Built in 1897 on the banks of the Ouachita River in downtown Monroe, Hotel Monroe was once a grand place with an elegant salon and lobby featuring massive stone pillars and elaborate ironwork. The 109-room hotel was known as one of the finest places to stay in Louisiana.
Today it is much more than a hotel to visit for a few nights: It’s the home of Nelda and Paul Kidd, who have crafted an amazing residence filled with thousands of books, treasures collected from around the world and fine antiques. “I sometimes marvel at the turn of events that brought us to this point in our lives,” says Nelda, a former antique shop owner and now a volunteer for the Ouachita Parish Library. “It wasn’t a carefully planned move. It just happened when we sold our home and needed to move within two months.”
The Kidds thought moving into the old Hotel Monroe was a good, quick solution. The couple acquired the historic three-story building as part of their purchase of the adjoining eight-story Hotel Penn in 1978. At the time of the purchase, the old Hotel Monroe building was part of Hotel Penn.

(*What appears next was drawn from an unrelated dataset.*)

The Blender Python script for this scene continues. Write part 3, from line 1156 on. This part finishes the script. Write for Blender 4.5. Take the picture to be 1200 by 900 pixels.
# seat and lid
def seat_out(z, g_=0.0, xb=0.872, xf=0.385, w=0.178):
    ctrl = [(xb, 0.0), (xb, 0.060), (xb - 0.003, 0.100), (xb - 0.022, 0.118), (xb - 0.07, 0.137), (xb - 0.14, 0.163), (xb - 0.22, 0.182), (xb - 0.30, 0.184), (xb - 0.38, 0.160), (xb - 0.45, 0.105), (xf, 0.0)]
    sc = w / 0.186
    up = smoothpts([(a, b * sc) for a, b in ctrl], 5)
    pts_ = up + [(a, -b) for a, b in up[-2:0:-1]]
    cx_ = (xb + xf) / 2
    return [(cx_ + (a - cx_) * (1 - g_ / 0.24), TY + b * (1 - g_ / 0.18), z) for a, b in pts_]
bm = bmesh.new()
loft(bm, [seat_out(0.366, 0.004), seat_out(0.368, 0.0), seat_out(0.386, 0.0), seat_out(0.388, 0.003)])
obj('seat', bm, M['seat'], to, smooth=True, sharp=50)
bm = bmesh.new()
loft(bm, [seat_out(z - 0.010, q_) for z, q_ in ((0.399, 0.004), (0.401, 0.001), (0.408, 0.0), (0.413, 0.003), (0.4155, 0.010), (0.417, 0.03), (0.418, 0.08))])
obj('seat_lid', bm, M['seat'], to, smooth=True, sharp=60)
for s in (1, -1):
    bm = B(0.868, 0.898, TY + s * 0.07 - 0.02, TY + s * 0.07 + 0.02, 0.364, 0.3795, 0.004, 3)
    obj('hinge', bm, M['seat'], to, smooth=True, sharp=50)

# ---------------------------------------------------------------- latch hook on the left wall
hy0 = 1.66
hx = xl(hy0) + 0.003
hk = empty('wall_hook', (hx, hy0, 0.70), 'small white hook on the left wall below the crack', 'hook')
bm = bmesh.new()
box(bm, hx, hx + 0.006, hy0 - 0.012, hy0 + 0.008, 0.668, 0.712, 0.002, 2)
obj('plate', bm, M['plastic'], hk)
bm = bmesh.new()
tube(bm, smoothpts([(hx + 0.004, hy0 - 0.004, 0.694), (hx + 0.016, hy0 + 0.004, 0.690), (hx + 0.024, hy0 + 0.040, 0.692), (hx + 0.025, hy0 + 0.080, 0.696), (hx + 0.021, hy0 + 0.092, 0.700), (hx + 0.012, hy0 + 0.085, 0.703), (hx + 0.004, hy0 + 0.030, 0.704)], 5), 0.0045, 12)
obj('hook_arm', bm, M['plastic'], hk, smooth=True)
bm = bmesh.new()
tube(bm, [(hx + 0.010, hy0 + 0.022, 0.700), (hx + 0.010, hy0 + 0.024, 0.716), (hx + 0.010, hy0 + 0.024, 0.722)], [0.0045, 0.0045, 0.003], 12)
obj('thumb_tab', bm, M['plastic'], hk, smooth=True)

“When we bought the hotel, we moved into the penthouse on the ninth-level rooftop,” Nelda says and then adds with a smile: “The romance of being hoteliers didn’t last long. I still wonder what we were thinking when we purchased the property. We knew nothing about running a hotel, and we soon learned it was a money pit.”
When the couple sold Hotel Penn to the Ouachita Parish Police Jury in 1998, they kept the old Hotel Monroe building. “I had already converted part of the old building to my law office,” says Paul, a noted civil rights attorney. “When we needed a quick place to live, I moved my law office into another building and we converted the old Hotel Monroe to our home.”
The temporary move turned out to be permanent. “We just never got around to moving again,” Paul says. “There is so much to love about this building, especially my library with three walls of shelves that are full of my law books. Yes, I know I can now read everything in the books online, but I still enjoy being surrounded by them.” And though Nelda dreams of someday building a house in the country, she says there is much to like about her hotel-cum-house: “It’s a wonderful home with high ceilings, tall windows and lots of space, not to mention that we overlook the Ouachita River that has often been called the most beautiful small river in America.”
Today the once-grand salon and lobby of Hotel Monroe is one large living area divided into four distinct spaces for sitting, reading, listening to music and dining. Four matching chandeliers further define the spaces. Then there’s Paul’s library; three bedrooms; two bathrooms (still with the vintage “men” and “women” signs on the doors left over from Hotel Monroe); a sunny breakfast room; a well-equipped kitchen; plenty of closets; and a large rear patio surrounded by lush trees, shrubs and a vegetable garden. “Look at that okra!” Nelda proudly exclaims as she points toward the staked 6-foot-high okra plants. “It is growing like Jack’s beanstalk in the nursery rhyme.”
Nelda says: “First-time guests always ask, ‘What’s on the second and third floors?’ and I tell them it’s completely vacant, where the ghosts of the past live and an occasional pigeon finds its way inside. The original handsome hammered-tin ceiling remains on the second floor, as well as other interesting architectural features, while the third floor still has evidence that it was once a laundry for Hotel Penn.”
Old Hotel Monroe –– also known as the Kidd residence –– is a unique part of downtown Monroe that is undergoing a residential revival with the conversion of Hotel Penn to high-end condominiums and other old buildings being reclaimed for apartments and condominiums. “We never meant to be forerunners in the revival of downtown Monroe,” Nelda says with an air of pleasure. “We just moved into Paul’s old law office as a stopgap measure, and much to my surprise, we found a wonderful, comfortable home where we have remained.”